» Job:
Quote every line as given.

» Information supplied:
[BEGIN]

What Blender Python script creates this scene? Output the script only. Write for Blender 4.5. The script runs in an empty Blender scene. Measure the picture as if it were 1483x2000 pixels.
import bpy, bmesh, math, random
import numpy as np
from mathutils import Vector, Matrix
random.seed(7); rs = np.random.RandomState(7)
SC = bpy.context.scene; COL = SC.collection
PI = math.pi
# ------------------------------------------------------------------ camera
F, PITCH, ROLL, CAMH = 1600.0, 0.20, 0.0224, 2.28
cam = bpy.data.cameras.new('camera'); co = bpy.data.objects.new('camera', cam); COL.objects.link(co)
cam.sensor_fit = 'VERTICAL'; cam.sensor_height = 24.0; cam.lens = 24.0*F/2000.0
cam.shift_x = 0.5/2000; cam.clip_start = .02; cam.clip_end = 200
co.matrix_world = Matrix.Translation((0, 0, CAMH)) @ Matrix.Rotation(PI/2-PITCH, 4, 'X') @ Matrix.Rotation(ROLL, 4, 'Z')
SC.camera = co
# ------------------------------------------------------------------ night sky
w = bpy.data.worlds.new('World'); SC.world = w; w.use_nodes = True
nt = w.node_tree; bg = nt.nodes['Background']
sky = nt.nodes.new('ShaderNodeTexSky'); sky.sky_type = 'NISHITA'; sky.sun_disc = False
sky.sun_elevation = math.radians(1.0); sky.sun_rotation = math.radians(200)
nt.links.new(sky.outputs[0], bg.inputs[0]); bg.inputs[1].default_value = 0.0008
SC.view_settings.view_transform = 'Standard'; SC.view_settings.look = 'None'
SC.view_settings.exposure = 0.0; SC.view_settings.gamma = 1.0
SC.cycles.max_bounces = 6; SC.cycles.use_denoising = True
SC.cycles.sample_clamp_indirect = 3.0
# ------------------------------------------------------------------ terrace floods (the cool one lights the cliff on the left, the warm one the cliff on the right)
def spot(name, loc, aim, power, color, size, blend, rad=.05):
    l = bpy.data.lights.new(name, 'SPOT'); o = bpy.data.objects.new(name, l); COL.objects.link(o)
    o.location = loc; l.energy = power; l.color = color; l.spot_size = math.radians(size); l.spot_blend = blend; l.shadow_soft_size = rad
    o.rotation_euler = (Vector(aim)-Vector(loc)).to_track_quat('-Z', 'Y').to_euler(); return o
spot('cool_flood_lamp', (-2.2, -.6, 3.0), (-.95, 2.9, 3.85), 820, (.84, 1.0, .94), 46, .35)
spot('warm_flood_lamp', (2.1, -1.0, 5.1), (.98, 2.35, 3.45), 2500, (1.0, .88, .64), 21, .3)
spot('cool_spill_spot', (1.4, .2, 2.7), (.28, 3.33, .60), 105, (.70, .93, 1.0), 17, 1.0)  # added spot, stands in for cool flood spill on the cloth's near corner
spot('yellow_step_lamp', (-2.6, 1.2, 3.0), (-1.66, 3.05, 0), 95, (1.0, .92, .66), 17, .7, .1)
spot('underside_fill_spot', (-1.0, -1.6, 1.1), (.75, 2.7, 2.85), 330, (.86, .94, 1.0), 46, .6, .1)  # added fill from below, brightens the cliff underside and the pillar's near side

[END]

» Full answer:
What Blender Python script creates this scene? Output the script only. Write for Blender 4.5. The script runs in an empty Blender scene. Measure the picture as if it were 1483x2000 pixels.
import bpy, bmesh, math, random
import numpy as np
from mathutils import Vector, Matrix
random.seed(7); rs = np.random.RandomState(7)
SC = bpy.context.scene; COL = SC.collection
PI = math.pi
# ------------------------------------------------------------------ camera
F, PITCH, ROLL, CAMH = 1600.0, 0.20, 0.0224, 2.28
cam = bpy.data.cameras.new('camera'); co = bpy.data.objects.new('camera', cam); COL.objects.link(co)
cam.sensor_fit = 'VERTICAL'; cam.sensor_height = 24.0; cam.lens = 24.0*F/2000.0
cam.shift_x = 0.5/2000; cam.clip_start = .02; cam.clip_end = 200
co.matrix_world = Matrix.Translation((0, 0, CAMH)) @ Matrix.Rotation(PI/2-PITCH, 4, 'X') @ Matrix.Rotation(ROLL, 4, 'Z')
SC.camera = co
# ------------------------------------------------------------------ night sky
w = bpy.data.worlds.new('World'); SC.world = w; w.use_nodes = True
nt = w.node_tree; bg = nt.nodes['Background']
sky = nt.nodes.new('ShaderNodeTexSky'); sky.sky_type = 'NISHITA'; sky.sun_disc = False
sky.sun_elevation = math.radians(1.0); sky.sun_rotation = math.radians(200)
nt.links.new(sky.outputs[0], bg.inputs[0]); bg.inputs[1].default_value = 0.0008
SC.view_settings.view_transform = 'Standard'; SC.view_settings.look = 'None'
SC.view_settings.exposure = 0.0; SC.view_settings.gamma = 1.0
SC.cycles.max_bounces = 6; SC.cycles.use_denoising = True
SC.cycles.sample_clamp_indirect = 3.0
# ------------------------------------------------------------------ terrace floods (the cool one lights the cliff on the left, the warm one the cliff on the right)
def spot(name, loc, aim, power, color, size, blend, rad=.05):
    l = bpy.data.lights.new(name, 'SPOT'); o = bpy.data.objects.new(name, l); COL.objects.link(o)
    o.location = loc; l.energy = power; l.color = color; l.spot_size = math.radians(size); l.spot_blend = blend; l.shadow_soft_size = rad
    o.rotation_euler = (Vector(aim)-Vector(loc)).to_track_quat('-Z', 'Y').to_euler(); return o
spot('cool_flood_lamp', (-2.2, -.6, 3.0), (-.95, 2.9, 3.85), 820, (.84, 1.0, .94), 46, .35)
spot('warm_flood_lamp', (2.1, -1.0, 5.1), (.98, 2.35, 3.45), 2500, (1.0, .88, .64), 21, .3)
spot('cool_spill_spot', (1.4, .2, 2.7), (.28, 3.33, .60), 105, (.70, .93, 1.0), 17, 1.0)  # added spot, stands in for cool flood spill on the cloth's near corner
spot('yellow_step_lamp', (-2.6, 1.2, 3.0), (-1.66, 3.05, 0), 95, (1.0, .92, .66), 17, .7, .1)
spot('underside_fill_spot', (-1.0, -1.6, 1.1), (.75, 2.7, 2.85), 330, (.86, .94, 1.0), 46, .6, .1)  # added fill from below, brightens the cliff underside and the pillar's near side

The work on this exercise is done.